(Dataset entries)
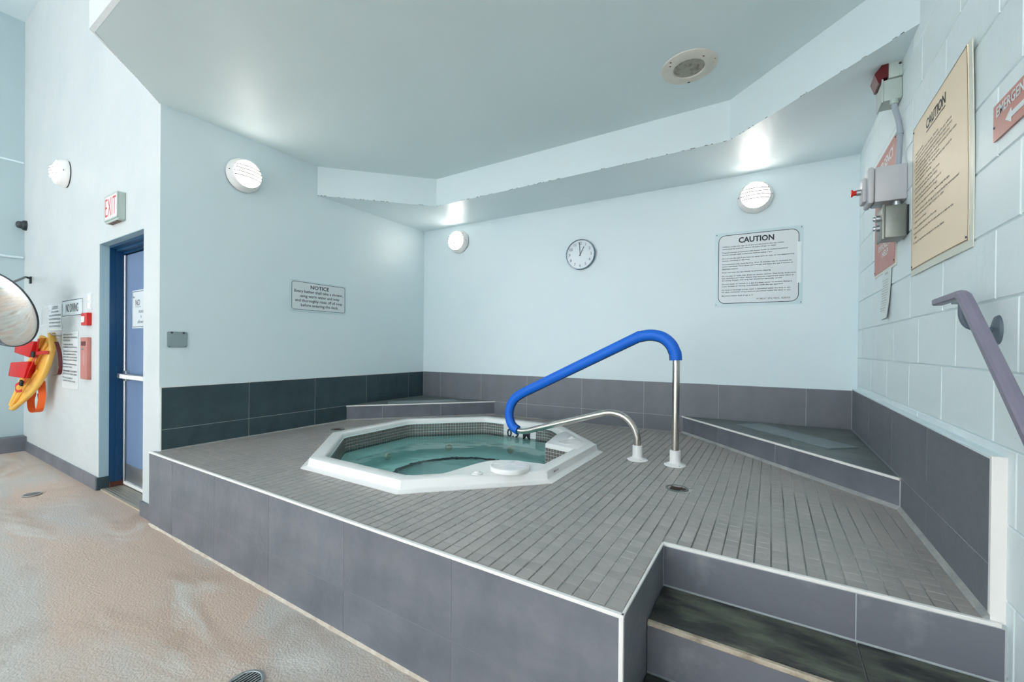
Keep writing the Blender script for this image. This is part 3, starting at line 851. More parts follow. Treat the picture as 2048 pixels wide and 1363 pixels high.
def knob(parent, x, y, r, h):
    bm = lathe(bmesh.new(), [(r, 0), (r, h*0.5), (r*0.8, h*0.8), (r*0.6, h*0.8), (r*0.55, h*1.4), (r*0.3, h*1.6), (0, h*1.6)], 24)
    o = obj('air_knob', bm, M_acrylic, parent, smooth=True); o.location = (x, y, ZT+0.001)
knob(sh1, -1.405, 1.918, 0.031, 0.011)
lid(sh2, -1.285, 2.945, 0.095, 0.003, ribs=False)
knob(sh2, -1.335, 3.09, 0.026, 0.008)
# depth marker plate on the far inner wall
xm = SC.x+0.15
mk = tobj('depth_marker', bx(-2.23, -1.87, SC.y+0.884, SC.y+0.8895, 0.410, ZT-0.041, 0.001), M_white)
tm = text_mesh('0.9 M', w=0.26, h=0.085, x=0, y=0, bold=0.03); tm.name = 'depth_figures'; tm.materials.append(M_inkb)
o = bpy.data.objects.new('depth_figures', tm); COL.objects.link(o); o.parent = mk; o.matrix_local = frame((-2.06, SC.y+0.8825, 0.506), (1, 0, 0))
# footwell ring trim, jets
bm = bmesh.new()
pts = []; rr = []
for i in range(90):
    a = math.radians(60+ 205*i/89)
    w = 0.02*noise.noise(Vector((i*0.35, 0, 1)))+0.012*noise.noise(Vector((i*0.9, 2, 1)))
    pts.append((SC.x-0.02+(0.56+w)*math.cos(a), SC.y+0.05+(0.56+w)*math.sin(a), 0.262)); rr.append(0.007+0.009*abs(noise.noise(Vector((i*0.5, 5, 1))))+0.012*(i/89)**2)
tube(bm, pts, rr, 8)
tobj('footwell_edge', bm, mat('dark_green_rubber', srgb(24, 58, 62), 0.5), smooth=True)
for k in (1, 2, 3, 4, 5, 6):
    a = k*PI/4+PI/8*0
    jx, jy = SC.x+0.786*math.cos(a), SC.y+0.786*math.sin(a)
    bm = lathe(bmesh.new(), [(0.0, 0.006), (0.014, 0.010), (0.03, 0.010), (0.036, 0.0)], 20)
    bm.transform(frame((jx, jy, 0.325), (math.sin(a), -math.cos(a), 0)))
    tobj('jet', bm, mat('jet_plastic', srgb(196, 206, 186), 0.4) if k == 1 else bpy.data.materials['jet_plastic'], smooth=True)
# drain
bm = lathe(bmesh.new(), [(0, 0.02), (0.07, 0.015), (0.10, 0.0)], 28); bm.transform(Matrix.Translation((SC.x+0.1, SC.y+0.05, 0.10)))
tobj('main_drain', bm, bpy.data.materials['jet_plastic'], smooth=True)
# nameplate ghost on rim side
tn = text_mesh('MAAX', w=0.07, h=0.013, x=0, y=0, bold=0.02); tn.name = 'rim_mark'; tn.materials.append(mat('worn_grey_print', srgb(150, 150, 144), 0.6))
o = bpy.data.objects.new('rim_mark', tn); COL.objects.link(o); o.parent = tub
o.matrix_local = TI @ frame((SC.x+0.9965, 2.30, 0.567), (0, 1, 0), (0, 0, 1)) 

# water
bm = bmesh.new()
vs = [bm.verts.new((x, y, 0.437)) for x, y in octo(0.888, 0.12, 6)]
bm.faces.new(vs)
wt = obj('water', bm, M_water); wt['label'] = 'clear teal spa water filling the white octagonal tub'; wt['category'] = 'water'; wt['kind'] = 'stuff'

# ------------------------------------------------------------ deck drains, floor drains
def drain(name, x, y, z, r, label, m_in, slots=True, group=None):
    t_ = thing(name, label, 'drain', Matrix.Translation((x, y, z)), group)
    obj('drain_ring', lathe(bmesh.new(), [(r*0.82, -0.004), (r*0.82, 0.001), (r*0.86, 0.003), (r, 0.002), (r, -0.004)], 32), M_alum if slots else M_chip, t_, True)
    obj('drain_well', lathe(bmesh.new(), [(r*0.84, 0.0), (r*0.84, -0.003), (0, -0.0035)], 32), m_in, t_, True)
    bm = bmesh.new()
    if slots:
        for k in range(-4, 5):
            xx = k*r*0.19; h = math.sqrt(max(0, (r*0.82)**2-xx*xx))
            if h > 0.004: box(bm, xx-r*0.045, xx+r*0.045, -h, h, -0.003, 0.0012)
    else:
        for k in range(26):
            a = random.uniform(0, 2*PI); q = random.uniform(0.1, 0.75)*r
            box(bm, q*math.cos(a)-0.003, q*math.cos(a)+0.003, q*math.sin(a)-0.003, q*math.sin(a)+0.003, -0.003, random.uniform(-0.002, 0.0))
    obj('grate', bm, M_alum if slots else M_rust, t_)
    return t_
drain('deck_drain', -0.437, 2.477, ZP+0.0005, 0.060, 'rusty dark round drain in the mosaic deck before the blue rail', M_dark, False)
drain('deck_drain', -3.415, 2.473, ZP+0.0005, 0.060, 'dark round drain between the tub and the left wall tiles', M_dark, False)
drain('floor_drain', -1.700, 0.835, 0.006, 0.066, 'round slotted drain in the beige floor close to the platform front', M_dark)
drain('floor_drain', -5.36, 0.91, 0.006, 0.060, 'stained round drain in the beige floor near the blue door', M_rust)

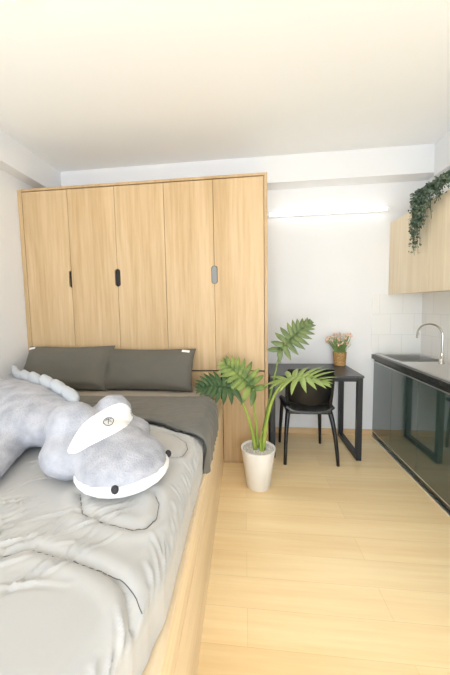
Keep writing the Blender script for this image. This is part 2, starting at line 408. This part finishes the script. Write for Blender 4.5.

- Exercise aim: Write out each line of the data exactly; the images should be left out.

- Response to this exercise:
Keep writing the Blender script for this image. This is part 3, starting at line 851. More parts follow. Treat the picture as 2048 pixels wide and 1363 pixels high.
def knob(parent, x, y, r, h):
    bm = lathe(bmesh.new(), [(r, 0), (r, h*0.5), (r*0.8, h*0.8), (r*0.6, h*0.8), (r*0.55, h*1.4), (r*0.3, h*1.6), (0, h*1.6)], 24)
    o = obj('air_knob', bm, M_acrylic, parent, smooth=True); o.location = (x, y, ZT+0.001)
knob(sh1, -1.405, 1.918, 0.031, 0.011)
lid(sh2, -1.285, 2.945, 0.095, 0.003, ribs=False)
knob(sh2, -1.335, 3.09, 0.026, 0.008)
# depth marker plate on the far inner wall
xm = SC.x+0.15
mk = tobj('depth_marker', bx(-2.23, -1.87, SC.y+0.884, SC.y+0.8895, 0.410, ZT-0.041, 0.001), M_white)
tm = text_mesh('0.9 M', w=0.26, h=0.085, x=0, y=0, bold=0.03); tm.name = 'depth_figures'; tm.materials.append(M_inkb)
o = bpy.data.objects.new('depth_figures', tm); COL.objects.link(o); o.parent = mk; o.matrix_local = frame((-2.06, SC.y+0.8825, 0.506), (1, 0, 0))
# footwell ring trim, jets
bm = bmesh.new()
pts = []; rr = []
for i in range(90):
    a = math.radians(60+ 205*i/89)
    w = 0.02*noise.noise(Vector((i*0.35, 0, 1)))+0.012*noise.noise(Vector((i*0.9, 2, 1)))
    pts.append((SC.x-0.02+(0.56+w)*math.cos(a), SC.y+0.05+(0.56+w)*math.sin(a), 0.262)); rr.append(0.007+0.009*abs(noise.noise(Vector((i*0.5, 5, 1))))+0.012*(i/89)**2)
tube(bm, pts, rr, 8)
tobj('footwell_edge', bm, mat('dark_green_rubber', srgb(24, 58, 62), 0.5), smooth=True)
for k in (1, 2, 3, 4, 5, 6):
    a = k*PI/4+PI/8*0
    jx, jy = SC.x+0.786*math.cos(a), SC.y+0.786*math.sin(a)
    bm = lathe(bmesh.new(), [(0.0, 0.006), (0.014, 0.010), (0.03, 0.010), (0.036, 0.0)], 20)
    bm.transform(frame((jx, jy, 0.325), (math.sin(a), -math.cos(a), 0)))
    tobj('jet', bm, mat('jet_plastic', srgb(196, 206, 186), 0.4) if k == 1 else bpy.data.materials['jet_plastic'], smooth=True)
# drain
bm = lathe(bmesh.new(), [(0, 0.02), (0.07, 0.015), (0.10, 0.0)], 28); bm.transform(Matrix.Translation((SC.x+0.1, SC.y+0.05, 0.10)))
tobj('main_drain', bm, bpy.data.materials['jet_plastic'], smooth=True)
# nameplate ghost on rim side
tn = text_mesh('MAAX', w=0.07, h=0.013, x=0, y=0, bold=0.02); tn.name = 'rim_mark'; tn.materials.append(mat('worn_grey_print', srgb(150, 150, 144), 0.6))
o = bpy.data.objects.new('rim_mark', tn); COL.objects.link(o); o.parent = tub
o.matrix_local = TI @ frame((SC.x+0.9965, 2.30, 0.567), (0, 1, 0), (0, 0, 1)) 

# water
bm = bmesh.new()
vs = [bm.verts.new((x, y, 0.437)) for x, y in octo(0.888, 0.12, 6)]
bm.faces.new(vs)
wt = obj('water', bm, M_water); wt['label'] = 'clear teal spa water filling the white octagonal tub'; wt['category'] = 'water'; wt['kind'] = 'stuff'

# ------------------------------------------------------------ deck drains, floor drains
def drain(name, x, y, z, r, label, m_in, slots=True, group=None):
    t_ = thing(name, label, 'drain', Matrix.Translation((x, y, z)), group)
    obj('drain_ring', lathe(bmesh.new(), [(r*0.82, -0.004), (r*0.82, 0.001), (r*0.86, 0.003), (r, 0.002), (r, -0.004)], 32), M_alum if slots else M_chip, t_, True)
    obj('drain_well', lathe(bmesh.new(), [(r*0.84, 0.0), (r*0.84, -0.003), (0, -0.0035)], 32), m_in, t_, True)
    bm = bmesh.new()
    if slots:
        for k in range(-4, 5):
            xx = k*r*0.19; h = math.sqrt(max(0, (r*0.82)**2-xx*xx))
            if h > 0.004: box(bm, xx-r*0.045, xx+r*0.045, -h, h, -0.003, 0.0012)
    else:
        for k in range(26):
            a = random.uniform(0, 2*PI); q = random.uniform(0.1, 0.75)*r
            box(bm, q*math.cos(a)-0.003, q*math.cos(a)+0.003, q*math.sin(a)-0.003, q*math.sin(a)+0.003, -0.003, random.uniform(-0.002, 0.0))
    obj('grate', bm, M_alum if slots else M_rust, t_)
    return t_
drain('deck_drain', -0.437, 2.477, ZP+0.0005, 0.060, 'rusty dark round drain in the mosaic deck before the blue rail', M_dark, False)
drain('deck_drain', -3.415, 2.473, ZP+0.0005, 0.060, 'dark round drain between the tub and the left wall tiles', M_dark, False)
drain('floor_drain', -1.700, 0.835, 0.006, 0.066, 'round slotted drain in the beige floor close to the platform front', M_dark)
drain('floor_drain', -5.36, 0.91, 0.006, 0.060, 'stained round drain in the beige floor near the blue door', M_rust)

Keep writing the Blender script for this image. This is part 2, starting at line 408. This part finishes the script. Write for Blender 4.5.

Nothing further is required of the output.